Da diverso tempo si è capito che le manifestazioni imponenti in Italia possono finire male. Ieri, nella giornata mondiale degli indignados, Roma è stata probabilmente la piazza più partecipata al mondo. Circa mezzo milione di ragazze e ragazzi si sono riappropriati delle strade per gridare al paese e a tutta Europa che difenderanno ad ogni costi i beni comuni, lo stato sociale, i diritti sul lavoro, per chi ce l’ha, contro gli attacchi incrociati di BCE, FMI, banche e agenzie di rating. Ma quel grido, lucido e potentissimo, è stato malamente strozzato. Frange violente (neri, infiltrati, entrambe le cose o gente molto ma molto incazzata?), chiamati con la solita incauta leggerezza black bloc, e polizia impreparata e mal governata hanno impedito una degna conclusione della manifestazione. Fin da subito e nelle prossime ore tutto il dibattito verterà su questioni di ordine pubblico e i soliti vergognosi tromboni politici (cui prodest), con tutta la stampa nazionale a seguito, si sentiranno automaticamente esonerati dal confrontarsi con i contenuti della protesta.
A Milano ieri, con un millesimo dei ragazzi e delle ragazze che hanno invaso Roma, forse si è riusciti a realizzare a livello embrionale almeno una parte dei propositi che aveva animato il bel corteo della Capitale. Tutti gli indignati che, per diverse ragioni, non sono potuti salire su uno dei tanti pullman notturni per Roma, si sono concentrati in piazza Duomo intorno alle 14 e 30. È stata un’iniziativa spontanea, priva di un qualsiasi coordinamento, nata dall’urgenza da parte di pochi e subito condivisa da molti di rendere una testimonianza attiva della propria indignazione, anche se lontani dalle piazze nevralgiche del mondo.
Fin dalla prima ora ci siamo resi conto che per quanto pochi avremmo potuto occupare una buona fetta della piazza. Abbiamo formato un cerchio attraverso un cordone umano e abbiamo messo in centro i cartelli preparati all’ultimo minuto. Con i pochi fotoreporter presenti abbiamo iniziato a fissare qualche immagine di quello spettacolo del tutto imprevisto.
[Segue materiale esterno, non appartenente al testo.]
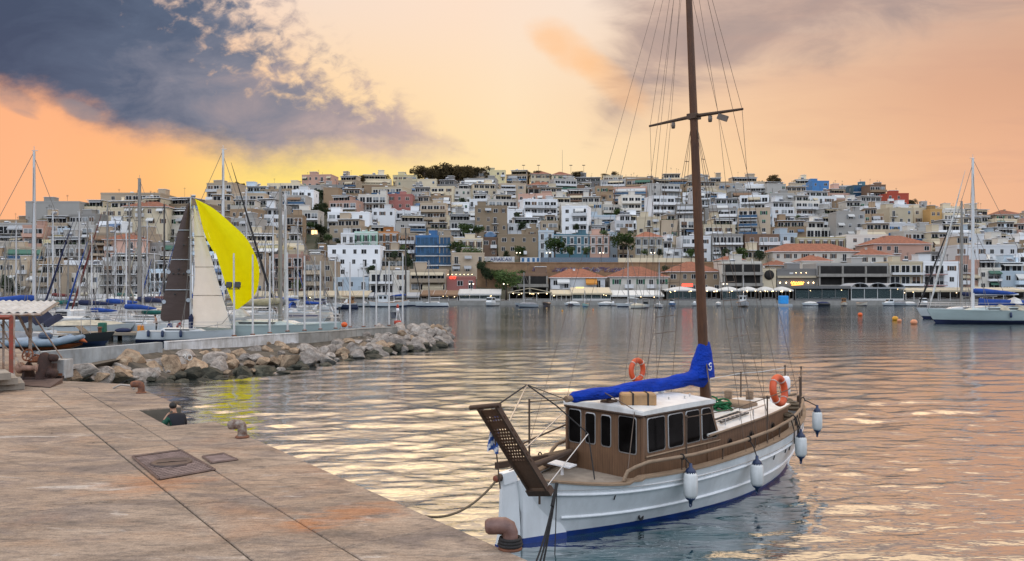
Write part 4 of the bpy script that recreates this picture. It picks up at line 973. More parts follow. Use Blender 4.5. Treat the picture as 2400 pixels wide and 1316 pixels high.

Nessuno aveva portato un megafono adeguato, si faceva fatica a recuperare lo scocth necessario a tenere fermi i cartelli ma la voglia di tirare fuori nuove idee era nell’aria. Per molti di noi non era più sufficiente un semplice presidio, bisognava farsi vedere. Così ci siamo mossi in un corteo spontaneo. Mentre avanzavamo compatti ci guardavamo continuamente alle spalle per assicurarci di non esserci dispersi. Non stavamo perdendo pezzi. Lungo via Orefici eravamo diversi decine. La polizia, in attesa di ordini dall’alto, ha deciso di sbarraci la strada. Poi si sono mossi, provando a scortarci fino a meta. Ma non eravamo una scolaresca in gita. Ci siamo fermati e compattati, con l’intenzione di entrare in piazza Affari a modo nostro. Gridando, i più anziani col pugno chiuso alzato, “hasta la victoria!”, i più giovani “noi la crisi non la paghiamo” e tutti quanti in coro, di fronte al volto gelido della borsa, “ladri! Ladri! Ladri!”.
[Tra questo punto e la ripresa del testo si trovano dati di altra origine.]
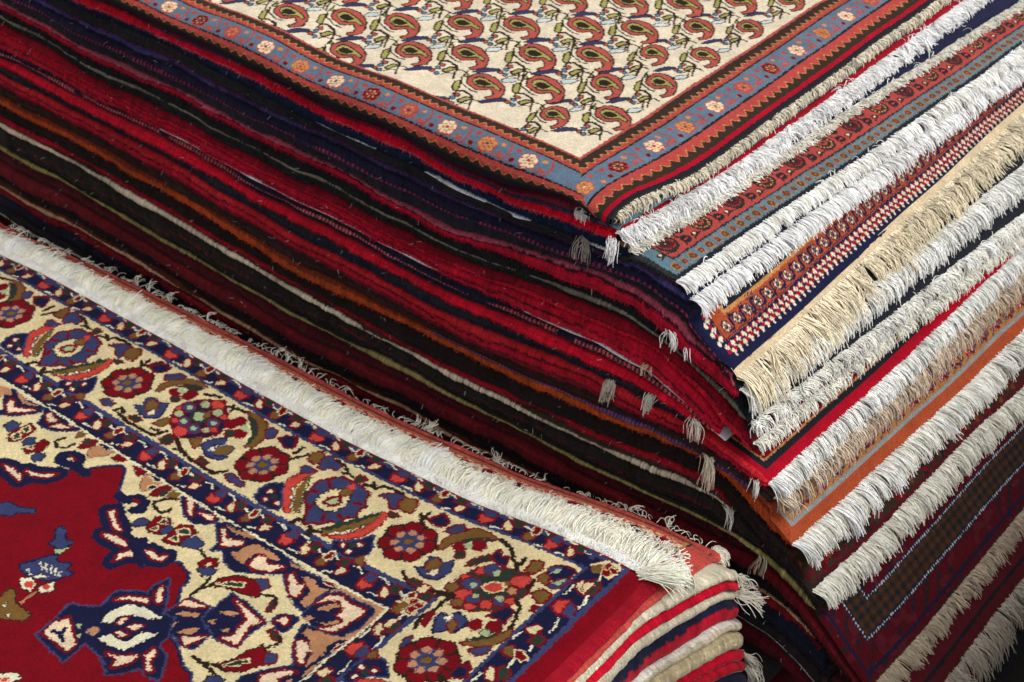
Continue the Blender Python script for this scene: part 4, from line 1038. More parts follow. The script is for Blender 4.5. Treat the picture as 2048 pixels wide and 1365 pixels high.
# ------------------------------------------------------------------ the carpets of the back pile, top to bottom
RED, CRIM = (206, 14, 44), (176, 12, 40)
BACK = {
 0: dict(label='ivory carpet with red paisleys and a blue flower border, topmost of the back pile'),
 1: dict(label='dark maroon carpet edge right below the ivory paisley carpet, with a white tuft', left=banded((0, .5, (84, 20, 38)), (.5, 1, (120, 30, 52)))),
 2: dict(label='blue carpet with small orange flowers at its end, right under the ivory paisley carpet', left=banded((0, 1, (44, 70, 100))), strip=(2.6, paint_teal, 'T')),
 3: dict(label='bright red carpet with long untidy white fringe, just under the paisley carpet', left=banded((0, .68, (222, 10, 46)), (.68, 1, (226, 96, 112))), strip=(3.2, paint_red_band, 'R'), fr=(2.3, (250, 249, 246), 42 , dict(tilt0=-0.35, tilt1=1.0, spread=.5, wave=.5, clump=.7, lift=1.2))),
 4: dict(label='navy blue carpet with a tan line and cream fringe, lying under the bright red carpet', left=banded((0, 1, (22, 38, 70))), strip=(3.0, paint_navy, 'n'), fr=(1.35, (246, 238, 222), 42 , dict(tilt0=-0.45, tilt1=1.1, spread=.45, wave=.45, clump=.6, lift=1.1))),
 5: dict(label='black sided carpet whose end shows red floral bands and a flowered teal strip', left=banded((0, .82, (38, 37, 40)), (.82, 1, (96, 18, 40))), strip=(7.0, paint_floral, 'S'), fr=(1.8, (244, 242, 234), 42 , dict(tilt0=-0.25, tilt1=1.0, spread=.22, wave=.15, clump=.5, lift=.5))),
 6: dict(label='navy carpet with purple edge and tidy white fringe, just above the salmon banded one', left=banded((0, .5, (72, 64, 118)), (.5, 1, (36, 35, 62))), strip=(2.6, paint_dotted, 'n'), fr=(2.1, (250, 249, 246), 32 , dict(tilt0=-0.3, tilt1=0.95, spread=.2, wave=.14, clump=.5, lift=.5))),
 7: dict(label='navy carpet with salmon rosette band, red and white stars and long beige fringe', left=banded((0, .45, (34, 32, 58)), (.45, 1, (38, 38, 50))), cord=dict(at=.4, rad=.3, col=(34, 28, 58), dots=(140, 46, 70), pitch=.62, duty=.36), strip=(6.2, paint_salmon, 'n', .6)),
 8: dict(label='red carpet with pink lip, its grey white fringe spreading under the beige fringe', left=banded((0, .16, (168, 74, 92)), (.16, .3, (60, 16, 30)), (.3, 1, (188, 16, 50))), strip=(3.0, paint_black, 'D'), fr=(3.1, (236, 236, 230), 32 , dict(tilt0=-0.2, tilt1=1.25, spread=.4, wave=.4, clump=.7, lift=1.0))),  # dark band below the pink lip is painted gap shade
 9: dict(label='black carpet with a pale grey selvedge line, directly under the red carpet with pink lip', left=banded((0, 1, (25, 27, 30))), cord=dict(at=.5, rad=.24, col=(104, 100, 88), pitch=.3), strip=(3.0, paint_black, 'D'), fr=(2.0, (236, 235, 226), 32 , dict(tilt0=-0.5, tilt1=1.1, spread=.6, wave=.7, clump=.7, lift=1.1))),
 10: dict(label='thick crimson carpet roll with curly off white fringe, below the black carpet', left=banded((0, .45, (130, 8, 30)), (.45, .55, (60, 6, 20)), (.55, 1, (200, 18, 50))), strip=(2.4, paint_maroon, 'M'), fr=(1.7, (238, 236, 222), 32 , dict(tilt0=-0.5, tilt1=1.1, spread=.6, wave=.8, clump=.6, lift=1.0))),  # narrow middle band paints the shade in the gap between rolls
 11: dict(label='double crimson carpet edge above the thin white sheet line', left=banded((0, .4, (176, 14, 44)), (.4, .5, (70, 6, 22)), (.5, 1, (198, 20, 54)))),  # thin dark band: shade between the two edges, put into the colour
 12: dict(label='navy carpet with salmon dashes on its edge, under the thin white sheet line', left=banded((0, 1, (27, 28, 50))), cord=dict(at=.5, rad=.26, col=(30, 28, 52), dots=(196, 96, 92), pitch=.5, duty=.5)),
 13: dict(label='narrow bright red carpet edge below the navy carpet with salmon dashes', left=banded((0, 1, (204, 16, 44)))),
 14: dict(label='plain dark navy carpet edge between two red carpets in mid pile', left=banded((0, .5, (40, 40, 48)), (.5, 1, (24, 30, 54)))),
 15: dict(label='crimson carpet with black and orange lines at its pointed corner and grey fringe', left=banded((0, .25, (180, 30, 40)), (.25, .35, (70, 8, 24)), (.35, .65, (168, 12, 40)), (.65, .72, (60, 8, 22)), (.72, 1, (128, 12, 34))), strip=(6.0, paint_crimson, 'R'), fr=(2.2, (240, 241, 234), 36 , dict(tilt0=-0.1, tilt1=1.2, spread=.22, wave=.18, clump=.5, lift=.5))),  # two thin dark bands are groove shade painted on the edge
 16: dict(label='dark brown carpet with twisted greyish beige fringe over a gold flowered end', left=banded((0, 1, (50, 34, 32))), strip=(2.6, paint_beige, 'K'), fr=(2.8, (206, 188, 166), 24, dict(tilt0=-0.35, tilt1=1.25, spread=.45, wave=.45, clump=.55, lift=.9, rad=.06))),
 17: dict(label='orange edged carpet with a grey line, gold flowered band and thick white fringe', left=banded((0, .3, (120, 46, 24)), (.3, 1, (186, 76, 28))), cord=dict(at=.05, rad=.3, col=(46, 52, 96), dots=(150, 74, 100), pitch=.45, duty=.35, span=(-22, 21)), strip=(6.5, paint_gold, 'G', .55), fr=(3.0, (250, 248, 234), 36 , dict(tilt0=-0.25, tilt1=1.05, spread=.16, wave=.14, clump=.6, lift=.5))),
 18: dict(label='dark red and brown patterned carpet with cream fringe, under the orange edged one', left=banded((0, 1, (30, 18, 18))), strip=(7.0, paint_darkred, 'F'), fr=(2.7, (242, 238, 222), 36 , dict(tilt0=-0.2, tilt1=1.1, spread=.25, wave=.2, clump=.6, lift=.6))),
 19: dict(label='thin red carpet edge right above the cream selvedge line', left=banded((0, 1, (160, 18, 38)))),
 20: dict(label='carpet with a thick cream selvedge running across the dark lower pile', left=banded((0, 1, (60, 44, 38))), cord=dict(at=.55, rad=.36, col=(180, 168, 146), pitch=.3)),
 21: dict(label='thick black carpet between the cream and the khaki selvedge lines', left=banded((0, .55, (34, 30, 26)), (.55, .62, (96, 16, 26)), (.62, 1, (26, 24, 22)))),
 22: dict(label='dark carpet with khaki selvedge, low in the back pile', left=banded((0, 1, (40, 36, 26))), cord=dict(at=.5, rad=.36, col=(128, 116, 70), pitch=.3)),
 23: dict(label='dark red carpet with white dotted lines round a brown checked band', left=banded((0, 1, (74, 12, 24))), strip=(15.0, paint_checks, 'F'), fr=(2.3, (196, 180, 156), 32 , dict(tilt0=-0.1, tilt1=1.2, spread=.3, wave=.25, clump=.6, lift=.5))),
 24: dict(label='dark maroon carpet with knotted cream fringe, under the dotted checked carpet', left=banded((0, 1, (104, 18, 28))), strip=(4.5, paint_maroon, 'M'), fr=(4.0, (204, 194, 176), 30 , dict(tilt0=0.2, tilt1=1.3, spread=.4, wave=.5, clump=.7, lift=.8))),
 25: dict(label='black carpet lowest at the right, below the knotted cream fringe', left=banded((0, 1, (24, 20, 22))), strip=(4.0, paint_black, 'D')),
 26: dict(label='carpet with rust and tan selvedge, low in the back pile above the front fringe', left=banded((0, 1, (90, 40, 30))), cord=dict(at=.5, rad=.32, col=(168, 130, 98), pitch=.3)),
 27: dict(label='dull red carpet edge under the rust and tan selvedge', left=banded((0, 1, (132, 18, 32)))),
 28: dict(label='navy carpet edge near the bottom of the back pile', left=banded((0, 1, (26, 27, 48)))),
 29: dict(label='charcoal carpet edge with a thin pale selvedge, near the bottom of the back pile', left=banded((0, 1, (38, 32, 34))), cord=dict(at=.4, rad=.14, col=(150, 140, 130), pitch=.3)),
 30: dict(label='dark red carpet edge deepest in the gap between the piles', left=banded((0, 1, (92, 14, 26)))),
}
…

Dopo una mezz’ora abbiamo deciso di tornare indietro, confrontandoci di continuo su come proseguire la marcia. In Cordusio ci siamo fermati. Molti di noi hanno deciso di sedersi e bloccare il traffico per almeno un quarto d’ora. Poi è girata la voce che in Duomo succedeva qualcosa. Ci siamo alzati controvoglia e siamo andati a vedere di persona. Si era formato un nuovo presidio. Una ragazza parlava tramite un vero megafono, qualcuno aveva piantato una tenda e portato dei sacchi a pelo. Tutti i cartelli erano fissati per terra con lo scocth e per chi aveva sete c’erano bottiglie di acqua minerale. Era il massimo che si poteva fare in poche ore. Alcune ragazze hanno iniziato a girare pazientemente per raccogliere il più possibile contatti. L’idea basilare era quella di creare una rete stabile, anche sul web. Adesso però eravamo lì, diverse decine, molti seduti per terra, altrettanti in piedi. È cominciato un dibattito aperto a interventi spontanei. Studenti, precari, operai, pensionati. Ciascuno ha condiviso la sua esperienza e cosa ne pensava di questa crisi. La voce di chi parlava andava e veniva a intermittenza ma abbiamo ascoltato tutti quanti, pieni di interesse ed empatia. Abbiamo chiuso le giacche, decisi a resistere al freddo calato insieme al sole. Cinquanta dei più tenaci hanno deciso di rimanere accampati, gettando il seme di una protesta permanente che, se attecchirà, non dovrà avere complessi di inferiorità rispetto a quella nata il 15 maggio a Puerta del Sol, Madrid.